• STORED RECORDS

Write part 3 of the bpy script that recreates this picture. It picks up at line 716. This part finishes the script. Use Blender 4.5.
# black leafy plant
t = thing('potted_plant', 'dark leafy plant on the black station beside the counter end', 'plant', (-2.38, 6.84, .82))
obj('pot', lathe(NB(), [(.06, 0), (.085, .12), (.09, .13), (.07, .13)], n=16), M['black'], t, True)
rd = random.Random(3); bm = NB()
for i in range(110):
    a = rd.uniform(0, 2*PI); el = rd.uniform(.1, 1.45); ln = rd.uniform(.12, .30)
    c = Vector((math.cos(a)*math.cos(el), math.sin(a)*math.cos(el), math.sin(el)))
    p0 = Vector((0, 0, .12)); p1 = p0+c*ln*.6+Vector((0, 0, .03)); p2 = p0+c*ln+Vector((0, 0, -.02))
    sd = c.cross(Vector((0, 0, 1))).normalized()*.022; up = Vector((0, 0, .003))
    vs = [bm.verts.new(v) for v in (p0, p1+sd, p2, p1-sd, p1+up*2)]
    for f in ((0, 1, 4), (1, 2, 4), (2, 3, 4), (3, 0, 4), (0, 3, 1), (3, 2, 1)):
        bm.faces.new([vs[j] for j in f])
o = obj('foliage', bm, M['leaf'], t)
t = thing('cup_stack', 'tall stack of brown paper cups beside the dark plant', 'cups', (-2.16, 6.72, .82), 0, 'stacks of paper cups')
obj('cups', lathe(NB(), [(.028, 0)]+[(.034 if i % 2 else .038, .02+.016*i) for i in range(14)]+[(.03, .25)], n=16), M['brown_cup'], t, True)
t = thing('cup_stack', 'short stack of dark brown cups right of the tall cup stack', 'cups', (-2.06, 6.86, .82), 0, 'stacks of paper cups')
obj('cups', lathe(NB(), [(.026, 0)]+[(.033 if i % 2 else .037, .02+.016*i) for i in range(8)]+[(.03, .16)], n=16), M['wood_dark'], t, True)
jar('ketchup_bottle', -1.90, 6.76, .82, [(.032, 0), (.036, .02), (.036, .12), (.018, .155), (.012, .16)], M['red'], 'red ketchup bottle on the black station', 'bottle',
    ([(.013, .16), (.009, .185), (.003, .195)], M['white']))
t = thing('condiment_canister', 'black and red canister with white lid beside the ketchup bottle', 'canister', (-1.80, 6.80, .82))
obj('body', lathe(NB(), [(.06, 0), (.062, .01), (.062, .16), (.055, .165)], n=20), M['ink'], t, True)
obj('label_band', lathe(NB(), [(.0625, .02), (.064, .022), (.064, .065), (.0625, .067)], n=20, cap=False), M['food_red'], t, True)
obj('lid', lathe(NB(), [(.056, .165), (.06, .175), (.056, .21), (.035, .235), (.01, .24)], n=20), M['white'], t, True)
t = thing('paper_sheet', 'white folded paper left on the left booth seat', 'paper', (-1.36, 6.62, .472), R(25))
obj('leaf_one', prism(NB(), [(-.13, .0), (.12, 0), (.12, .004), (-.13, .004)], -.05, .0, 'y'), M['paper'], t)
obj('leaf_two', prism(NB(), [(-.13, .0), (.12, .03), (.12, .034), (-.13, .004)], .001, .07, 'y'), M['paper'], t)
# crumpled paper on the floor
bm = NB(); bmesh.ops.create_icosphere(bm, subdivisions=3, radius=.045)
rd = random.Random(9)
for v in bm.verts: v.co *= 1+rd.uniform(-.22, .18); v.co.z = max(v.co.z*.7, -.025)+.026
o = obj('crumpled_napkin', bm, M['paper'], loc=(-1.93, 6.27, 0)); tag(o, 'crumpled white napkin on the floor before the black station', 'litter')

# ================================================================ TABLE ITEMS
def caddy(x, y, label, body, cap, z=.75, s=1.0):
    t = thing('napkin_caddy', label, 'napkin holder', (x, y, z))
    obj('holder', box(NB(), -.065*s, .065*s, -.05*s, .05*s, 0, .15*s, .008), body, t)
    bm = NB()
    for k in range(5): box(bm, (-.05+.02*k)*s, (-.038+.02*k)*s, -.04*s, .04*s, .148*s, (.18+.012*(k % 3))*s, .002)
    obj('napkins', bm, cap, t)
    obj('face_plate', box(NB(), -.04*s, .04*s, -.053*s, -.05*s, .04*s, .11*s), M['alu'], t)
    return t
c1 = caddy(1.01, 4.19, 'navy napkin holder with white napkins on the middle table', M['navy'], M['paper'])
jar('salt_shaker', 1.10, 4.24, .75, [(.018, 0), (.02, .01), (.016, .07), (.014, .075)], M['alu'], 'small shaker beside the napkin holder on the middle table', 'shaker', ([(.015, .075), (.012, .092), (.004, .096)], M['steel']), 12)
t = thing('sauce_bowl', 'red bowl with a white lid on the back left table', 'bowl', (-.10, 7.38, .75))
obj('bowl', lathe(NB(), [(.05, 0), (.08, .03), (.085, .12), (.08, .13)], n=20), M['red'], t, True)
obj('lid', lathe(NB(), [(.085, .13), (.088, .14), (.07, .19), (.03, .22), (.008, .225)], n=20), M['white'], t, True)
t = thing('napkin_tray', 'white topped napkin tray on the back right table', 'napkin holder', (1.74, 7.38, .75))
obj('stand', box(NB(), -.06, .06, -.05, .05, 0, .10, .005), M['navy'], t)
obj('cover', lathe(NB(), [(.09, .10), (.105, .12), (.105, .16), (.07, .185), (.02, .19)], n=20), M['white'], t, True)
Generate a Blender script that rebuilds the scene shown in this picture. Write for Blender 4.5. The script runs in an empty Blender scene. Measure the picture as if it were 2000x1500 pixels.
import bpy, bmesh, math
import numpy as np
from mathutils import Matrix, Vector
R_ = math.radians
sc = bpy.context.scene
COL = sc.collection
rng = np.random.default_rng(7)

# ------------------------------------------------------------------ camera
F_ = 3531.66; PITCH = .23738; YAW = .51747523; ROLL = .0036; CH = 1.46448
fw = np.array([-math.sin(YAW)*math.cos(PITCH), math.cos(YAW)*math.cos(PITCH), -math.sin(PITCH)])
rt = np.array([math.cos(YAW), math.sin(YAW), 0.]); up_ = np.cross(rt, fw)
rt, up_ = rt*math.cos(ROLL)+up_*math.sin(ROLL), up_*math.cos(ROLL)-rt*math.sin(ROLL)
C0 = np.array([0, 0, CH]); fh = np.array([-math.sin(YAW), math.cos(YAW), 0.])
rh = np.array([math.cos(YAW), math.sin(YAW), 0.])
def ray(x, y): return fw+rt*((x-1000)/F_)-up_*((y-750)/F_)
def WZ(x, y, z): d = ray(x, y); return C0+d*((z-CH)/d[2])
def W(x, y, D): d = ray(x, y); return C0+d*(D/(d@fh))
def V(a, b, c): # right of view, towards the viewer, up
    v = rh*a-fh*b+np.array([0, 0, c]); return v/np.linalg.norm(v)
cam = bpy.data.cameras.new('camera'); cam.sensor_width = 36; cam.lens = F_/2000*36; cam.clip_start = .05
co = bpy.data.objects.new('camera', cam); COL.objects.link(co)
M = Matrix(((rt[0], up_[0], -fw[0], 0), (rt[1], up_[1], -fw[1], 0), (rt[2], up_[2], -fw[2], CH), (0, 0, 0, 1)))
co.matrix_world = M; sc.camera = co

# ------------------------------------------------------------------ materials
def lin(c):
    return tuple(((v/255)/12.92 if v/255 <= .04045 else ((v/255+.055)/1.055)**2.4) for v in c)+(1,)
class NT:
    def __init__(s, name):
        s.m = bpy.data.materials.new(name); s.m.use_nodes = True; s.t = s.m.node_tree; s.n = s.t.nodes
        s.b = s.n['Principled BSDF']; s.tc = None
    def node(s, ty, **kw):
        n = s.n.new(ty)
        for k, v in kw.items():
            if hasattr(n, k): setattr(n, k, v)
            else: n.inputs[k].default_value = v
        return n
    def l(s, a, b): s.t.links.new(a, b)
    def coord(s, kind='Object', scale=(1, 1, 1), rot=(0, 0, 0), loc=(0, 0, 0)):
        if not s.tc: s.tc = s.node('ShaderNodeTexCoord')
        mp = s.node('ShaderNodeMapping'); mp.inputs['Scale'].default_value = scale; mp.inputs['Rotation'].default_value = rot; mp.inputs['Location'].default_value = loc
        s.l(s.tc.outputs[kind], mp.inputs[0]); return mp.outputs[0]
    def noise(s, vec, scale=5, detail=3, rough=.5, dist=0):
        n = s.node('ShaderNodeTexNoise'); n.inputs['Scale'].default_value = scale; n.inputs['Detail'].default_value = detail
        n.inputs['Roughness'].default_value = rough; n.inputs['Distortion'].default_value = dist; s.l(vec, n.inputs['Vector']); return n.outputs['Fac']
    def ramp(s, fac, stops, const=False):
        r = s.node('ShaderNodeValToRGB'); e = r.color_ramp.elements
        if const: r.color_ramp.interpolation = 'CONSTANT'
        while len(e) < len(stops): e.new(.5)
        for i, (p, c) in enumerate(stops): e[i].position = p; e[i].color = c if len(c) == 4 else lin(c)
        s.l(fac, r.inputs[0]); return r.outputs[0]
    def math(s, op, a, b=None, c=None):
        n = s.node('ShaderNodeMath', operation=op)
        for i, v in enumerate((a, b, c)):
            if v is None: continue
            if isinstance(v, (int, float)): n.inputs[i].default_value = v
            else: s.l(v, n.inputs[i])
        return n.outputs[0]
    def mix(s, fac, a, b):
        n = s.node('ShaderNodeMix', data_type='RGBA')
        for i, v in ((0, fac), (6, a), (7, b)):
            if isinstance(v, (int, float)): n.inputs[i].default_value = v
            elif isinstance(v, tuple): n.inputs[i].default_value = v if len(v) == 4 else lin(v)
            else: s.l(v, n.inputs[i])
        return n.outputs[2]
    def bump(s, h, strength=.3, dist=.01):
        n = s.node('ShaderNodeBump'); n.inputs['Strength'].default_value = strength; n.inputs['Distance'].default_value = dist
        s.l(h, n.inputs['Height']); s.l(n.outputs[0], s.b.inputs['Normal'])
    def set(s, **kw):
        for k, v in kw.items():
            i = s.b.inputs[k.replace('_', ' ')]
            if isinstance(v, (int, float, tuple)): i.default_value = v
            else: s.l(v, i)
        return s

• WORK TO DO
Copy out all lines from the material above that contain the string "scene".

• OUTPUT FOR THIS TASK
Generate a Blender script that rebuilds the scene shown in this picture. Write for Blender 4.5. The script runs in an empty Blender scene. Measure the picture as if it were 2000x1500 pixels.
sc = bpy.context.scene